Мы быстро развернули позицию на склоне холма над городом. Расположение позиции было идеальным, и я еще удивлялся, как это русские подпустили нас так близко. Зрелище было и вправду захватывающее: пробираясь через хитросплетения городских улочек, на нас надвигались русские танки Т-34, причем довольно много. До них оставалось около километра. Время от времени они останавливались, чтобы пальнуть по нам из своих мощных пушек — вспышка вдали, потом, пару секунд спустя, разрыв где-нибудь неподалеку, сопровождаемый визгом разлетающихся осколков. Вслед за танками следовала пехота, причем в каком-то странном темном, почти черном обмундировании — судя по всему, рабочие заводов, которых бросили в бой прямо в комбинезонах.
Подпустив их как можно ближе, мы открыли огонь. Над нашими головами с душераздирающим свистом проносились снаряды наших танков, расположенных в ближнем тылу. Бой продолжался часа два, Советы, как всегда, героически сражались, однако мы имели явное превосходство и по численности, и по боевой оснащенности. Сказывался, разумеется, и приподнятый боевой дух — результат успешного наступления последних недель и, конечно же, позиционное преимущество. Словом, у русских шансов выйти из этой схватки победителями не было никаких.
В синее летнее небо поднимались клубы черного дыма от пылавших русских танков и подожженных нашими снарядами домов. Весь склон был усеян ранеными и трупами противника. Несколько остававшихся невредимыми их танков спешно ретировались, завершая торжественную и в чем-то трагическую картину нашей абсолютной и полной победы в бою. Мы почти физически ощущали смятение поверженного врага, пытавшегося отстоять свой город и вынужденного теперь отступать под нашим натиском. Глядя на все это, я мысленно представил себе, что бы испытывал я, окажись на месте русских. Разумеется, ничего, кроме гнева и злости на беспощадно палившие вдогонку танки. Один из наших артиллеристов принялся махать танкистам, призывая их прекратить огонь — мол, лежачего не бьют. Мы медленно двинулись в направлении города.

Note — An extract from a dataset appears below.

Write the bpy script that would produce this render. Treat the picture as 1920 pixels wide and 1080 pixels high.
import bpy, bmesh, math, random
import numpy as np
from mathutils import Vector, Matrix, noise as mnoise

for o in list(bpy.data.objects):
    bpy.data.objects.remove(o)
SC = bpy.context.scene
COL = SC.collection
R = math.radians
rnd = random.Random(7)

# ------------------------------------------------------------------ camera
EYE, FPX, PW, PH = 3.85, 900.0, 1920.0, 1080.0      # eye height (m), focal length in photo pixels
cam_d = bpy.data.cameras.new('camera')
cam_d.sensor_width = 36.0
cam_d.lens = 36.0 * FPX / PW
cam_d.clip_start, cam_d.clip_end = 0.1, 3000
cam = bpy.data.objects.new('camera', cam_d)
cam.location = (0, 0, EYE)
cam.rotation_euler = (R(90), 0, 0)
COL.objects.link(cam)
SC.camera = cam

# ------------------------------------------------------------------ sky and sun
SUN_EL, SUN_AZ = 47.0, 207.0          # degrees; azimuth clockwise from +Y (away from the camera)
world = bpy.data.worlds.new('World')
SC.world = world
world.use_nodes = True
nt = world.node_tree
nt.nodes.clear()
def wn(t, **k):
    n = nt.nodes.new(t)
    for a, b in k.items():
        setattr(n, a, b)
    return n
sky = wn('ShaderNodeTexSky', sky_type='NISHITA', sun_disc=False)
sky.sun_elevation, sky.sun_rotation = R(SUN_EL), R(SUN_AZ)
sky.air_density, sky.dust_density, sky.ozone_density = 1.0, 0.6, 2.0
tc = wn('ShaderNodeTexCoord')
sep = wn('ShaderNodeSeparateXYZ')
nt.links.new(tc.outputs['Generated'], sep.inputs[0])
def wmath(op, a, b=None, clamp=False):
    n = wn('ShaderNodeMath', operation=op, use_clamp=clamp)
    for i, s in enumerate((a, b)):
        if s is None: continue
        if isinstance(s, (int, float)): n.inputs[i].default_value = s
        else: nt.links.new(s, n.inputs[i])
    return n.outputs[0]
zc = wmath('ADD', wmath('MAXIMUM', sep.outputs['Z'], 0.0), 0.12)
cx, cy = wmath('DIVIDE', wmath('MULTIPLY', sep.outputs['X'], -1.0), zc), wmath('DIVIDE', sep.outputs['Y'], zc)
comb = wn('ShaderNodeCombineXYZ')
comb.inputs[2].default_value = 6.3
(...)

За нами по пятам следовала пехота, один из наших офицеров оперативно организовал подбор раненых, что внесло некоторое успокоение в наши души.

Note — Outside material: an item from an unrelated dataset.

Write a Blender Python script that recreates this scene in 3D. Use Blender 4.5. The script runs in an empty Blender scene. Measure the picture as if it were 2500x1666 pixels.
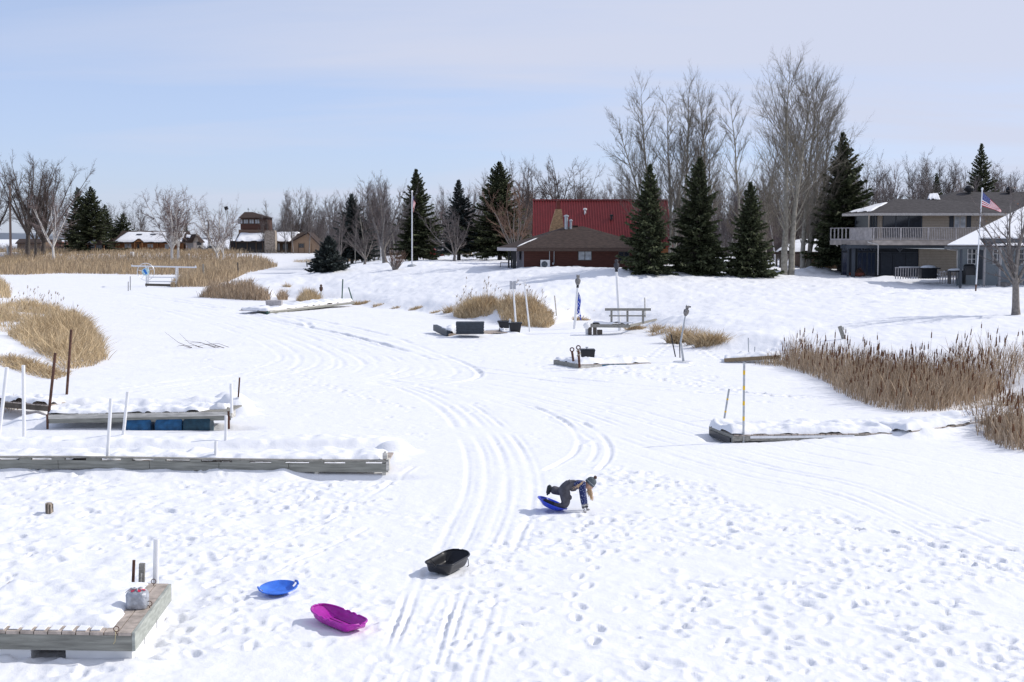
import bpy, bmesh, math, random
import numpy as np
from mathutils import Vector, Matrix, noise as mnoise

# ---------------------------------------------------------------- camera, world, sun
SC = bpy.context.scene
COL = SC.collection
F = 3200.0; CX = 1250.0; CY = 833.0; HOR = 582.0; CAMZ = 5.4
PITCH = math.atan((CY - HOR) / F)
cam = bpy.data.cameras.new('camera'); cam.sensor_width = 36; cam.lens = F / 2500 * 36
cam.clip_start = 0.5; cam.clip_end = 9000
cam_o = bpy.data.objects.new('camera', cam); COL.objects.link(cam_o)
cam_o.location = (0, 0, CAMZ); cam_o.rotation_euler = (math.pi / 2 - PITCH, 0, 0)
SC.camera = cam_o
SUN_EL = math.radians(37); SUN_AZ = math.radians(16)      # from +X turned towards +Y
sdir = Vector((math.cos(SUN_EL) * math.cos(SUN_AZ), math.cos(SUN_EL) * math.sin(SUN_AZ), math.sin(SUN_EL)))
sl = bpy.data.lights.new('sun', 'SUN'); sl.energy = 3.65; sl.angle = math.radians(0.5); sl.color = (1, 0.955, 0.89)
so = bpy.data.objects.new('sun', sl); COL.objects.link(so)
so.rotation_euler = (-sdir).to_track_quat('-Z', 'Y').to_euler(); so.location = (30, 10, 40)
W = bpy.data.worlds.new('World'); SC.world = W; W.use_nodes = True
nt = W.node_tree; nt.nodes.clear()
N = nt.nodes.new; LK = nt.links.new
out = N('ShaderNodeOutputWorld'); bg = N('ShaderNodeBackground')
sky = N('ShaderNodeTexSky'); sky.sky_type = 'NISHITA'; sky.sun_disc = False
sky.sun_elevation = SUN_EL; sky.sun_rotation = math.radians(90) - SUN_AZ
sky.altitude = 300; sky.air_density = 1.0; sky.dust_density = 0.35; sky.ozone_density = 2.5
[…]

Неподатливый Изюм был взят, и мы, форсировав Донец, вплотную приблизились к большой излучине полноводного Дона. Советы ничего не могли поделать с нами. А дальше, за Доном, протекала одна из величайших рек Европы — Волга, с расположенным на ее западном берегу Сталинградом. Наши офицеры без устали твердили нам, что достичь этот город и овладеть им — конечная цель нашего летнего наступления. Мы верили в это и уповали на долгожданный отдых после успешного выхода к Волге.

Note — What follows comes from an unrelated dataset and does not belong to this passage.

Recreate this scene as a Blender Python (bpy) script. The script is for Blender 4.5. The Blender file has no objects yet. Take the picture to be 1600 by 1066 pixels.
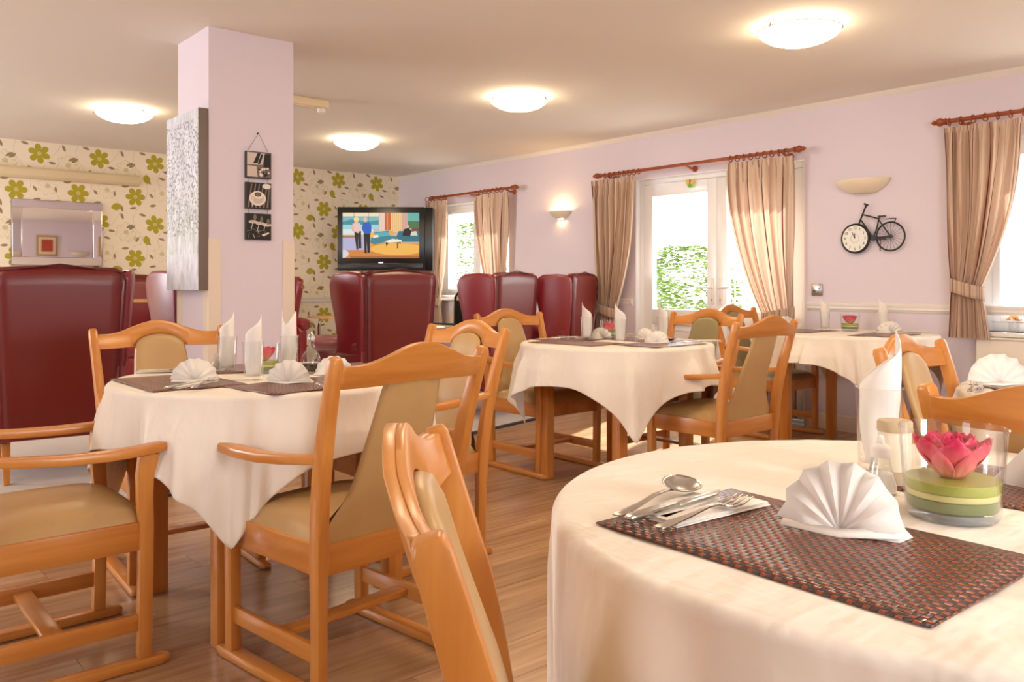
import bpy, bmesh, math, random
from mathutils import Vector, Matrix
random.seed(7)
C = bpy.context.scene.collection
R = math.radians
S = bpy.context.scene

# ---------------------------------------------------------------- camera
F, HZ, YAW, HC = 1310.0, 444.0, R(40.66), 1.062
cam = bpy.data.objects.new('camera', bpy.data.cameras.new('camera')); C.objects.link(cam)
cam.location = (0, 0, HC); cam.rotation_euler = (R(90), 0, -YAW)
cam.data.sensor_width = 36; cam.data.lens = F/1600*36
cam.data.shift_y = -(533-HZ)/1600; cam.data.clip_start = 0.02
S.camera = cam
S.view_settings.view_transform = 'Standard'; S.view_settings.look = 'None'
S.view_settings.gamma = 1; S.view_settings.use_curve_mapping = False
S.view_settings.exposure = 0.10

# ---------------------------------------------------------------- world and lights
w = bpy.data.worlds.new('sky'); S.world = w; w.use_nodes = True
wn = w.node_tree; wn.nodes['Background'].inputs[1].default_value = 6.0
tc = wn.nodes.new('ShaderNodeTexCoord'); sp = wn.nodes.new('ShaderNodeSeparateXYZ'); rp = wn.nodes.new('ShaderNodeValToRGB')
wn.links.new(tc.outputs['Generated'], sp.inputs[0]); wn.links.new(sp.outputs[2], rp.inputs[0]); wn.links.new(rp.outputs[0], wn.nodes['Background'].inputs[0])
rp.color_ramp.elements[0].color = (1.0, .98, .95, 1); rp.color_ramp.elements[1].color = (.78, .88, 1, 1)

def area(name, loc, target, sx, sy, power, col):
    l = bpy.data.lights.new(name, 'AREA'); l.shape = 'RECTANGLE'; l.size = sx; l.size_y = sy
    l.energy = power; l.color = col
    o = bpy.data.objects.new(name, l); C.objects.link(o); o.location = loc
    o.rotation_euler = (Vector(target)-Vector(loc)).to_track_quat('-Z', 'Y').to_euler()
    return o
area('daylight_from_left_window', (-3.0, 7.9, 1.6), (4.0, 4.2, 1.3), 1.2, 1.2, 130, (.93, .94, 1))
area('near_left_fill', (-3.0, 1.2, 1.5), (3.0, 2.6, .9), 1.4, 1.4, 46, (.93, .95, 1))  # added side fill standing in for an unseen window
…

В тот же день мы покинули Изюм и повернули на юго-восток, направляясь к крупнейшему промышленному центру Северного Кавказа — Ростову-на-Дону. Когда мы приближались к селу, раскинувшемуся на нашем пути, мы пальнули из пушек, так, острастки ради, как выразился наш наводчик. Целью был выбран дом, едва различимый за кустами. Подъехав ближе, мы заметили множество фруктовых деревьев с зеленевшими на ветвях первыми яблоками. Решив пополнить и разнообразить рацион, было решено, что я схожу в сад и насыплю яблочек в снарядные ящики, а остальные в тягаче будут дожидаться меня чуть поодаль. Подходя к дому, я вдруг услышал всхлипывание. Пройдя через калитку, я заметил лежавшую на траве девочку лет двенадцати в светлом летнем платьице с короткими рукавами «фонариком». Светлые волосы были заплетены в косички. Вся левая сторона ее тела представляла собой кровавое месиво. Тело ребенка дергалось в предсмертных конвульсиях. Спиной ко мне, склонившись над умиравшим ребенком, стояла женщина, очевидно мать. Она, заходясь плачем, непрерывно повторяла имя девочки. Услышав шаги, она резко повернулась, и я увидел залитое слезами, искаженное горем лицо. Тут же на траве валялась разбитая тарелка и нарезанный хлеб. Мать медленно выпрямилась и, поняв, кто перед ней, вмиг изменилась. Горестное выражение сменилось ненавистью. Посмотрев на меня сузившимися от гнева глазами, она заговорила. Я не все понял, но то, что я все же сумел понять, сразило меня, словно удар наотмашь. Несмотря на свою напускную и привитую мне чисто нацистскую спесь в отношении населения оккупированных стран, меня мгновенно обожгло чувство вины. До этого мне приходилось оказываться в непростых ситуациях, но эта не шла ни в какое сравнение с ними. «Простите!» — единственное, что я сумел пробормотать, но тут же понял всю неуместность этого слова. «Простите? — повторила женщина. — И вы еще просите за это прощения?! — возмущенно воскликнула она. — За все, что вы наделали? Ей просто захотелось встретить вас хлебом-солью. А ведь для этого нужна смелость. А вы, трус, негодяй, чем вы ответили?!»